Wednesday, December 3, 2008

Reflections: New York

I’m still thinking about my last trip to New York. This is what always happens. I come back from a place, and think about the differences between that city and my own beautiful San Francisco. I find myself exploring each city thinking, “What do the locals do? Could I live here? Which neighborhood would I live in? What would I do? What’s different between here and San Francisco? What do I like more? Less?” In the case of New York, a few observations are sticking with me.

The honking!
Yes, the cabbies there are crazy with the horn! And it’s everywhere! No matter what part of town, what time of day. It’s all around you. I think they should start making NYC taxis without horns. I think New York would be a much nicer place.

Cab drivers not knowing where they’re going
Yes, I realize, Manhattan is big. Toto, we’re not in San Francisco anymore. I get that. BUT. When I get into a cab and ask to be taken to a major hotel, or well known restaurant, it still shocks me that a cab driver can have no idea where it is. I know there are TONS of hotels and restaurants and stores and landmarks in New York. But I see it is kind of their jobs to keep tabs on the city. To at least have a sense of where things are.

Produce goes to NYC to die
Do my other Californians wonder what happens to produce when it goes bad? My new guess? It gets shipped to New York, where New Yorkers will pay three times what we would have paid for it when it was healthy. Seriously. I found that everywhere I looked, from corner stores to grocery stores to even the Farmer’s Market, produce just wasn’t the same. Beets were soft to the touch. Veggies were limp. Colorless. Sure makes life in Cali seem even better.

We hear it a lot. New York is one of the most diverse cities in the world. I think it’s true. After spending time exploring multiple neighborhoods (even checking out the coolest Indian specialty foods store, Kalustyan's, with the largest selection of Indian spices I have ever seen in my life!), I believe it. I tend to think San Francisco is pretty diverse (in case you can’t tell, I really do think San Francisco is one of the most special places in the world.) But in terms of ethnic diversity, New York may have us beat.

Just some of the amazing spices at Kalustyan's

It’s a small city if…you have a community
New York always seemed so big to me. Harsh and cold. You know, the theory that the bigger the city, the lonelier you can actually be? Well, this last trip to New York opened up my eyes to another thought. That any large city, no matter how large, can seem small if you have a good community or network. I know this sounds like I’m stating the obvious, but let’s take me for example. I love food. And the restaurant business. I have a network of friends in my industry and with this same interest. Well, through this network, I continue to meet more and more interesting people. This isn’t limited to just San Francisco. Through my network of friends, I’ve met so many equally amazing people all around the world.

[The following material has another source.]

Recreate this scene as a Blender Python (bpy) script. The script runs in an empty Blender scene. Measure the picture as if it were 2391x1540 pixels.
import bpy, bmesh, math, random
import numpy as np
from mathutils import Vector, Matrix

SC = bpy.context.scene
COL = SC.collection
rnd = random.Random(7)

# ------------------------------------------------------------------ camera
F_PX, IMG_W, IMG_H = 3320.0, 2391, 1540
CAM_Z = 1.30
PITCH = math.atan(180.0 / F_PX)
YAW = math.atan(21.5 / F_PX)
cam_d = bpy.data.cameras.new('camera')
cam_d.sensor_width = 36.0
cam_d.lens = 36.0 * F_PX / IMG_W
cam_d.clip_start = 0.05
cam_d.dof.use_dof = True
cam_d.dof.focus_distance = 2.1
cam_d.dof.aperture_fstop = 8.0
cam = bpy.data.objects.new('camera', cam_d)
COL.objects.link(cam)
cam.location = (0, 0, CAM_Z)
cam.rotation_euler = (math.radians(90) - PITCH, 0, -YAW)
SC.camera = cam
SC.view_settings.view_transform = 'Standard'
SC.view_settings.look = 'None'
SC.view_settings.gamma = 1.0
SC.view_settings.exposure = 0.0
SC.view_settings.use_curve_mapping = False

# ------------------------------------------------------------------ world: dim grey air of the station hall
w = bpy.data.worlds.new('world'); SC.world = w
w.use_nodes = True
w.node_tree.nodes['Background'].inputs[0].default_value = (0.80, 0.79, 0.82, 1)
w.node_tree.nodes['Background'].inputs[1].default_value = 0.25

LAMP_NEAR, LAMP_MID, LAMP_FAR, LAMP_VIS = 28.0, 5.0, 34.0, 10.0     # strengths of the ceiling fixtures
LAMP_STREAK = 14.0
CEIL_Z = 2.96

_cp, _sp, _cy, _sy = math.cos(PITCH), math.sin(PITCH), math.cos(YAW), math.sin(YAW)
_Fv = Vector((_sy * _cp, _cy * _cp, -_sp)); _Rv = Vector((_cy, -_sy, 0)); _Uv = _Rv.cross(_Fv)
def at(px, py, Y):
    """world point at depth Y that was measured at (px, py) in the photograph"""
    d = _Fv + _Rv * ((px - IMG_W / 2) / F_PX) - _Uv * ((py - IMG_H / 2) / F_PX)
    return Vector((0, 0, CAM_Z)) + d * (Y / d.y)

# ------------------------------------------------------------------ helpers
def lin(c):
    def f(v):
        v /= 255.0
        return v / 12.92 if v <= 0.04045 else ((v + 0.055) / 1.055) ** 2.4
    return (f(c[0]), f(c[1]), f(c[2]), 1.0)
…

Just takes time to get use to…
Like anything, it just takes time. Because of multiple trips to New York within the recent years, I feel more and more at home there each time I return. I have a better sense of the neighborhoods, how to get where I need to go to, and how to even make suggestions of where to go. More than any other trip before, I could actually see myself living there after this last trip (I think I even know what neighborhood I’d live in!!)